ISLAMABAD: Crude oil prices remained on a downward slide on Tuesday amid concern over excessive supply and slowing demand growth. As of 1230 hours GMT, Brent, the international benchmark for two-thirds of the world’s oil, shed $0.42 (-0.55 percent) to reach $75.61 a barrel. The West Texas Intermediate (WTI), the main oil benchmark for North America, went down by $0.34 (-0.48 percent) to $70.98 a barrel. Both benchmarks hit their lowest levels since late June on Thursday last. However, the price of Russian Sokol increased by $0.19 (+0.27 percent) to $71.49. Arab Light prices witnessed an increase of $0.31 (+0.39 percent) to reach $80.36 a barrel. On the other hand, the price for Opec Basket remained unchanged at $77.47 a barrel. The OPEC Reference Basket of Crudes (ORB) is made up of Saharan Blend, Girassol, Djeno, Zafiro, Rabi Light, Iran Heavy, Basra Light, Kuwait Export, Es Sider, Bonny Light, Arab Light, Murban and Merey. TLTP
Oil made gains earlier in the day due to escalating supply risks in the Middle East after an attack by the Iran-aligned Houthis on a tanker. A cruise missile launched from Houthi-controlled Yemen struck a commercial chemical tanker, causing a fire and damage but no casualties in the latest such attack to heighten safety risks for tankers in vital shipping lanes.

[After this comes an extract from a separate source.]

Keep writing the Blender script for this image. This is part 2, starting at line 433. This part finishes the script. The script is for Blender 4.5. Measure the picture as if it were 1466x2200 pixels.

Global oil demand growth is set to slow in 2024 with OPEC and the International Energy Agency split on the extent, and a recent OPEC+ deal to limit supply underwhelmed the market.
Investors were also cautious ahead of a crucial US inflation report and interest rate decision. The Consumer Price Index (CPI) report was due out on Tuesday, while the Federal Open Markets Committee’s two-day policy meeting ends on Wednesday (December 13).
Oil prices lowered despite the US efforts to replenish strategic reserves provided support, as concerns persist about oversupply and softer fuel demand growth next year. The recent price weakness drew demand from the United States, which has sought up to 3 million barrels of crude for the Strategic Petroleum Reserve (SPR) in March 2024.
Despite the Organization of the Petroleum Exporting Countries (OPEC) and allies, together known as OPEC+, having pledged to cut 2.2 million barrels per day (bpd) of production in the first quarter, investors remain sceptical about compliance. Output growth in non-OPEC countries is expected to lead to excess supply next year.
Brent and WTI crude futures slid to their lowest since late June on Thursday, a sign that many traders believe the market is oversupplied.